There was one more press release related to these events that’s worth mentioning. In October 2019, Tod Eberle won the J.D. Falk award from the Messaging Malware Mobile Anti-Abuse Working Group—the same award that the German prosecutor and investigator had won in 2017 for their roles in taking down Avalanche. The award recognizes “people who are committed to making a better online world” and who “have demonstrated dedication to improving the Internet experience and protecting end-users.”

Lessons Learned

The Avalanche/GozNym takedowns illustrated the challenges, and potential rewards, of this kind of cooperation. The model is important because so many cyber attacks that plague American businesses (for instance, ransomware) originate from that part of the world. There are likely to be plenty of opportunities to put the lessons to use. In fact, four days before Brady’s office announced the Sandworm indictment in October that they couldn’t tell me about when I visited (it hadn’t been made public), they rolled out another one they couldn’t tell me about. This one charged 14 members of an organization called QQAAZZ for providing money laundering services to cyber criminals. It was another brand of “cyber crime as a service.” The named defendants were from Georgia, Latvia, Bulgaria, Romania, and Belgium. Criminal prosecutions had been initiated in the U.S., Portugal, Spain, and the United Kingdom. The press release listed 15 countries as U.S. law enforcement partners on the matter.

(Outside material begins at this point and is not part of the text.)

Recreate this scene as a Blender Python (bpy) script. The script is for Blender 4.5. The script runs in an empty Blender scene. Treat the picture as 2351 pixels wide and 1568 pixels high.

Eberle told me that the successes they’ve realized have gotten a lot of attention from colleagues around the country. The FBI’s Pittsburgh field office gets a lot of calls, he said, from agents asking for advice. During a webinar put on by the University of South Carolina School of Law, Eberle recounted some of his own takeaways from GozNym. “We’ve had some situations where we were able to take down the infrastructure that the criminals use—the servers, the malicious domains,” he said. “But if we aren’t identifying who the criminals are behind the infrastructure, then they’re just going to put the infrastructure back up in a matter of weeks.” What he’s learned, he said, is to avoid waiting for victims to call. By then the situation may already be out of control.

Eberle has become an evangelist for searches. “We’ve learned to become more proactive, and take the data that we’re getting from overseas searches to identify who are the key criminals out there.” Don’t wait until you have enough evidence to make an arrest, he said. It often makes more sense to act when you have probable cause for a search, “because the data can yield so many investigative leads.”

Scott Brady viewed the lessons through a wider lens. Too often prosecutors underestimate the opportunities for partnering with international prosecutors, he said. “Prosecutors, investigators have an interest in good government, have an interest in the rule of law, which will allow the economy to flourish,” he said. “They don’t want to be known to the West and to international businesses as a haven for cyber criminals. They want to be a home where international companies will relocate.”

From his perspective, it was all about building relationships. “It was important to really have buy-in, and trust, and transparency, which Tod has really developed,” Brady said. “It's important that at the end, everyone shares the credit.” And then one success leads to another. “And we do that by having face-to-face relationships,” he said. “So when there are investigations, the Georgians, or the Germans, or the French, or the Ukrainians say, ‘Well, we know Tod. And we trust him. So let's call him and see if we can figure out how to attack this.’”

Beso Tkhelidze in Georgia, who had once wondered whether the Americans had contacted the wrong country, came away impressed. He summed up his views this way: “It was a precedent when U.S. and Georgian investigators and prosecutors operated as members of a single investigative team based on mutual respect and trust. This was the foundation of successful collaboration.”